The treaty is created to address specific DoD issues, Edward L. Warner, the representative to the post-START negotiations, told the Senate Foreign Relations Committee.

The new START treaty will not limit the United States’ ability to pursue its current and planned ballistic missile defense program, Warner told the committee. The one exception would be a ban on the conversion of launchers for intercontinental ballistic missiles or sea-launched ballistic missiles for use as missile defense interceptor launchers, or vice versa.

The treaty also will allow the United States to develop defenses to protect the U.S. homeland from limited missile attack and its partners and allies from growing regional ballistic missile threats, Warner said and assured the committee the treaty will not enforce additional costs or burdens on these missile defense efforts.

In negotiating a new treaty to replace the START treaty that expired in April 2009, the United States also wanted to limit and reduce U.S. and Russian strategic offensive arms, Warner said, while at the same time preserving strategic stability that provides predictability and an effective verification system.
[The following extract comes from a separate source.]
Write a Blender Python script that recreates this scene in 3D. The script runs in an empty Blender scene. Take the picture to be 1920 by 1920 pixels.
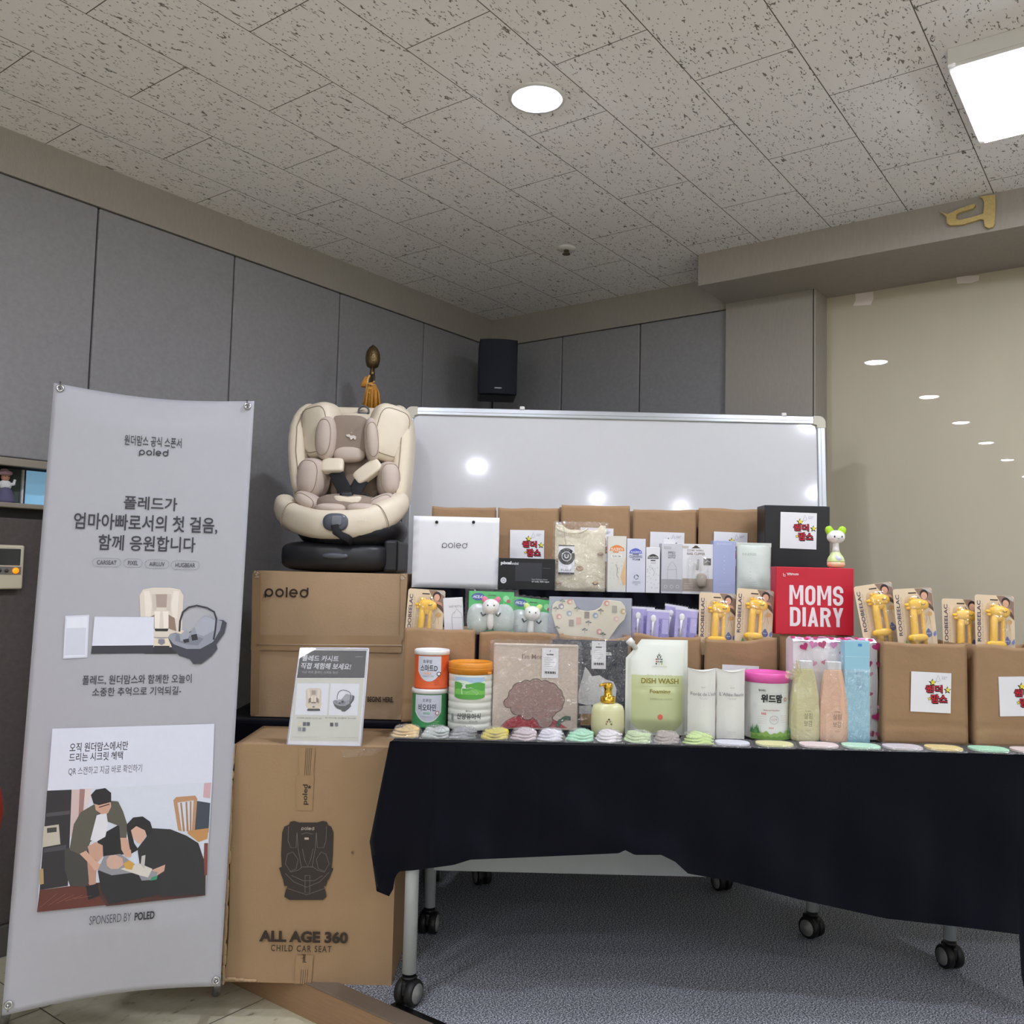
import bpy, bmesh, math, random
from mathutils import Vector, Matrix
SC = bpy.context.scene
COL = SC.collection
RND = random.Random(7)
PI = math.pi

# ------------------------------------------------------------------ camera
F_PX, PITCH, ROLL, EYE = 1650.0, math.atan(108 / 1650.0), math.radians(1.37), 1.22
fw = Vector((0, math.cos(PITCH), math.sin(PITCH)))
rt0 = Vector((1, 0, 0)); up0 = rt0.cross(fw)
rt = rt0 * math.cos(ROLL) + up0 * math.sin(ROLL)
up = up0 * math.cos(ROLL) - rt0 * math.sin(ROLL)
cd = bpy.data.cameras.new('camera'); cam = bpy.data.objects.new('camera', cd); COL.objects.link(cam)
cam.matrix_world = Matrix(((rt.x, up.x, -fw.x, 0), (rt.y, up.y, -fw.y, 0), (rt.z, up.z, -fw.z, EYE), (0, 0, 0, 1)))
cd.sensor_width = 36; cd.lens = 36 * F_PX / 1920; cd.clip_start = 0.05; cd.clip_end = 60
SC.camera = cam
SC.cycles.diffuse_bounces = 7; SC.cycles.max_bounces = 14; SC.cycles.transparent_max_bounces = 24
# ------------------------------------------------------------------ world, exposure
wd = bpy.data.worlds.new('world'); SC.world = wd; wd.use_nodes = True
wd.node_tree.nodes['Background'].inputs[0].default_value = (0.8, 0.85, 0.9, 1)
wd.node_tree.nodes['Background'].inputs[1].default_value = 0.02
vs = SC.view_settings
vs.view_transform = 'Standard'; vs.look = 'None'; vs.gamma = 1.0; vs.use_curve_mapping = False
vs.exposure = 1.85
LAMP_DOWN, LAMP_PANEL = 88.0, 7.5          # radiance of the downlight lenses and of the panel diffusers

def ray(px, py):
    return fw + rt * ((px - 960) / F_PX) - up * ((py - 960) / F_PX)
def at(px, py, Y):
    r = ray(px, py); return Vector((0, 0, EYE)) + r * (Y / r.y)
def atz(px, py, z):
    r = ray(px, py); return Vector((0, 0, EYE)) + r * ((z - EYE) / r.z)

# ------------------------------------------------------------------ materials
def lin(c):
    c = c / 255.0
    return c / 12.92 if c <= 0.04045 else ((c + 0.055) / 1.055) ** 2.4
def rgb(h):
    if isinstance(h, str):
        h = h.lstrip('#'); h = tuple(int(h[i:i + 2], 16) for i in (0, 2, 4))
    return (lin(h[0]), lin(h[1]), lin(h[2]), 1.0)
MATS = {}
def mat(name, col, rough=0.6, var=0.08, scale=30.0, bump=0.0, bscale=None, metal=0.0, coat=0.0, spec=0.5, sheen=0.0, emit=None, stretch=None, alpha=1.0, trans=0.0, crough=0.03, sss=0.0):
    """Principled material whose colour is varied by a noise texture and whose surface carries a noise bump."""
    if name in MATS: return MATS[name]
    m = bpy.data.materials.new(name); m.use_nodes = True; MATS[name] = m
    nt = m.node_tree; N = nt.nodes; L = nt.links; b = N['Principled BSDF']
    c = rgb(col)
    tc = N.new('ShaderNodeTexCoord'); mp = N.new('ShaderNodeMapping'); L.new(tc.outputs['Object'], mp.inputs[0])
    if stretch: mp.inputs['Scale'].default_value = stretch
    no = N.new('ShaderNodeTexNoise'); no.inputs['Scale'].default_value = scale; no.inputs['Detail'].default_value = 4
    L.new(mp.outputs[0], no.inputs['Vector'])
    mx = N.new('ShaderNodeMix'); mx.data_type = 'RGBA'
    mx.inputs['A'].default_value = tuple(x * (1 - var) for x in c[:3]) + (1,)
    mx.inputs['B'].default_value = tuple(min(1, x * (1 + var)) for x in c[:3]) + (1,)
    L.new(no.outputs['Fac'], mx.inputs['Factor']); L.new(mx.outputs['Result'], b.inputs['Base Color'])
    b.inputs['Roughness'].default_value = rough; b.inputs['Metallic'].default_value = metal
    b.inputs['Specular IOR Level'].default_value = spec
    b.inputs['Coat Weight'].default_value = coat; b.inputs['Coat Roughness'].default_value = crough
    b.inputs['Sheen Weight'].default_value = sheen
    b.inputs['Alpha'].default_value = alpha; b.inputs['Transmission Weight'].default_value = trans
    if sss: b.inputs['Subsurface Weight'].default_value = sss; b.inputs['Subsurface Radius'].default_value = (.01, .01, .01)
    if bump:
        bp = N.new('ShaderNodeBump'); bp.inputs['Strength'].default_value = bump; bp.inputs['Distance'].default_value = 0.004
        n2 = N.new('ShaderNodeTexNoise'); n2.inputs['Scale'].default_value = bscale or scale * 3; n2.inputs['Detail'].default_value = 5
        L.new(mp.outputs[0], n2.inputs['Vector']); L.new(n2.outputs['Fac'], bp.inputs['Height']); L.new(bp.outputs[0], b.inputs['Normal'])
    if emit:
        b.inputs['Emission Color'].default_value = c; b.inputs['Emission Strength'].default_value = emit
    return m
def ink(col, gloss=0.5):
    h = col if isinstance(col, str) else '#%02x%02x%02x' % tuple(col)
    return mat('ink_' + h.lstrip('#') + ('' if gloss == .5 else '_g'), h, rough=gloss, var=0.03, scale=60)
def film(name, fog=0.12, tint='#ffffff', rough=0.12, bump=0.6, bscale=28.0, gl=0.2):
    """Clear plastic film: mostly see-through, with wrinkled gloss."""
    if name in MATS: return MATS[name]
    m = bpy.data.materials.new(name); m.use_nodes = True; MATS[name] = m
    nt = m.node_tree; N = nt.nodes; L = nt.links
    for n in list(N):
        if n.type != 'OUTPUT_MATERIAL': N.remove(n)
    out = [n for n in N if n.type == 'OUTPUT_MATERIAL'][0]
    tr = N.new('ShaderNodeBsdfTransparent'); gg = N.new('ShaderNodeBsdfGlossy'); df = N.new('ShaderNodeBsdfDiffuse')
    df.inputs[0].default_value = rgb(tint); gg.inputs['Roughness'].default_value = rough
    tc = N.new('ShaderNodeTexCoord'); no = N.new('ShaderNodeTexNoise'); no.inputs['Scale'].default_value = bscale
    no.inputs['Detail'].default_value = 3; no.inputs['Distortion'].default_value = 1.2
    L.new(tc.outputs['Object'], no.inputs['Vector'])
    bp = N.new('ShaderNodeBump'); bp.inputs['Strength'].default_value = bump; bp.inputs['Distance'].default_value = 0.02
    L.new(no.outputs['Fac'], bp.inputs['Height']); L.new(bp.outputs[0], gg.inputs['Normal'])
    m1 = N.new('ShaderNodeMixShader'); m2 = N.new('ShaderNodeMixShader')
    m1.inputs[0].default_value = fog; L.new(tr.outputs[0], m1.inputs[1]); L.new(df.outputs[0], m1.inputs[2])
    m2.inputs[0].default_value = gl; L.new(m1.outputs[0], m2.inputs[1]); L.new(gg.outputs[0], m2.inputs[2])
    L.new(m2.outputs[0], out.inputs['Surface'])
    return m

# ------------------------------------------------------------------ mesh builder
class B:
    def __init__(s): s.v = []; s.f = []; s.fm = []; s.mats = []; s.fs = []
    def mi(s, m):
        if m not in s.mats: s.mats.append(m)
        return s.mats.index(m)
    def add(s, vs, fs, m, smooth=False, M=None):
        k = len(s.v); i = s.mi(m)
        for p in vs: s.v.append(tuple(M @ Vector(p)) if M else tuple(p))
        for f in fs: s.f.append(tuple(k + j for j in f)); s.fm.append(i); s.fs.append(smooth)
        return s
    def box(s, x0, x1, y0, y1, z0, z1, m, bev=0.0, seg=2, M=None):
        bm = bmesh.new(); bmesh.ops.create_cube(bm, size=1)
        for v in bm.verts: v.co = Vector(((x0 + x1) / 2 + v.co.x * (x1 - x0), (y0 + y1) / 2 + v.co.y * (y1 - y0), (z0 + z1) / 2 + v.co.z * (z1 - z0)))
        if bev: bmesh.ops.bevel(bm, geom=bm.edges[:], offset=bev, segments=seg, profile=.5, affect='EDGES')
        s.bm(bm, m, False, M); return s
    def bm(s, bm, m, smooth=False, M=None):
        bm.verts.index_update(); s.add([v.co[:] for v in bm.verts], [[v.index for v in f.verts] for f in bm.faces], m, smooth, M); bm.free()
    def grid(s, fn, nu, nv, m, smooth=True, M=None, wrapu=False):
        vs = [fn(i / nu, j / nv) for j in range(nv + 1) for i in range(nu if wrapu else nu + 1)]
        w = nu if wrapu else nu + 1; fs = []
        for j in range(nv):
            for i in range(nu): fs.append((j * w + i, j * w + (i + 1) % w, (j + 1) * w + (i + 1) % w, (j + 1) * w + i))
        return s.add(vs, fs, m, smooth, M)
    def lathe(s, prof, m, n=32, M=None, smooth=True, cap=True, sx=1.0, sy=1.0):
        vs = [(r * math.cos(2 * PI * i / n) * sx, r * math.sin(2 * PI * i / n) * sy, z) for r, z in prof for i in range(n)]
        fs = [(j * n + i, j * n + (i + 1) % n, (j + 1) * n + (i + 1) % n, (j + 1) * n + i) for j in range(len(prof) - 1) for i in range(n)]
        s.add(vs, fs, m, smooth, M)
        if cap:
            s.add(vs[:n], [tuple(range(n))[::-1]], m, False, M); s.add(vs[-n:], [tuple(range(n))], m, False, M)
        return s
    def sweep(s, path, rad, m, n=12, upv=(0, 0, 1), M=None, smooth=True, closed=False, e=1.0):
        """Tube along path; rad is r, (a, b) or a list of (a, b): a across, b along the up direction; e<1 squares the section."""
        P = [Vector(p) for p in path]; K = len(P); vs = []
        for k in range(K):
            t = (P[(k + 1) % K] - P[k - 1]) if closed else (P[min(k + 1, K - 1)] - P[max(k - 1, 0)])
            t.normalize(); u = Vector(upv); u = u - t * u.dot(t)
            if u.length < 1e-4: u = Vector((0, 1, 0)) - t * t.y
            u.normalize(); r = t.cross(u)
            a = rad[k] if isinstance(rad, list) else rad
            a, b = a if isinstance(a, tuple) else (a, a)
            for i in range(n):
                q = 2 * PI * i / n; c, d = math.cos(q), math.sin(q)
                c = math.copysign(abs(c) ** e, c); d = math.copysign(abs(d) ** e, d)
                vs.append(tuple(P[k] + r * (a * c) + u * (b * d)))
        fs = []
        for k in range(K if closed else K - 1):
            for i in range(n):
                fs.append((k * n + i, k * n + (i + 1) % n, ((k + 1) % K) * n + (i + 1) % n, ((k + 1) % K) * n + i))
        s.add(vs, fs, m, smooth, M)
        if not closed:
            s.add(vs[:n], [tuple(range(n))[::-1]], m, smooth, M); s.add(vs[-n:], [tuple(range(n))], m, smooth, M)
        return s
    def pillow(s, c, r, m, e1=0.7, e2=0.7, M=None, nu=28, nv=16, fn=None):
        """Superellipsoid: rounder for exponents near 1, boxier near 0.3."""
        def pw(a, e): return math.copysign(abs(a) ** e, a)
        vs = []
        for j in range(nv + 1):
            ph = -PI / 2 + PI * j / nv
            for i in range(nu):
                th = 2 * PI * i / nu
                p = Vector((pw(math.cos(ph), e1) * pw(math.cos(th), e2) * r[0], pw(math.cos(ph), e1) * pw(math.sin(th), e2) * r[1], pw(math.sin(ph), e1) * r[2]))
                if fn: p = Vector(fn(p))
                vs.append(tuple(p + Vector(c)))
        fs = [(j * nu + i, j * nu + (i + 1) % nu, (j + 1) * nu + (i + 1) % nu, (j + 1) * nu + i) for j in range(nv) for i in range(nu)]
        return s.add(vs, fs, m, True, M)
    def prism(s, pts, y0, y1, m, M=None):
        """Polygon in x, z extruded from y0 to y1."""
        n = len(pts); vs = [(x, y0, z) for x, z in pts] + [(x, y1, z) for x, z in pts]
        return s.add(vs, [tuple(range(n)), tuple(range(2 * n - 1, n - 1, -1))] + [(i, i + n, (i + 1) % n + n, (i + 1) % n) for i in range(n)], m, False, M)
    def obj(s, name, parent=None, bev=0.0, sub=0, solid=0.0, loc=None):
        me = bpy.data.meshes.new(name); me.from_pydata(s.v, [], s.f)
        for m in s.mats: me.materials.append(m)
        me.polygons.foreach_set('material_index', s.fm); me.polygons.foreach_set('use_smooth', s.fs)
        bm = bmesh.new(); bm.from_mesh(me)
        bmesh.ops.remove_doubles(bm, verts=bm.verts[:], dist=1e-6); bmesh.ops.recalc_face_normals(bm, faces=bm.faces[:])
        bm.to_mesh(me); bm.free(); me.update()
        o = bpy.data.objects.new(name, me); COL.objects.link(o)
        if parent: o.parent = parent
        if loc is not None: o.location = loc
        if solid:
            md = o.modifiers.new('thickness', 'SOLIDIFY'); md.thickness = solid; md.offset = 0
        if bev:
            md = o.modifiers.new('bevel', 'BEVEL'); md.width = bev; md.segments = 2; md.limit_method = 'ANGLE'
        if sub:
            md = o.modifiers.new('smooth', 'SUBSURF'); md.levels = sub; md.render_levels = sub
        return o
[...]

Warner noted the DoD plans to invest more than $100 billion over the next decade to sustain and modernize its strategic nuclear delivery systems. The Department of Energy will also contribute with more than $80 billion to sustain and modernize the nuclear weapons stockpile and the nuclear weapons complex that supports it, he said.

The administration also was intent on protecting the United States’ ability to develop and deploy conventional prompt global strike systems, Warner told the panel. DoD leadership is confident provisions in the treaty accommodate those requirements for the treaty’s 10-year lifetime, he said.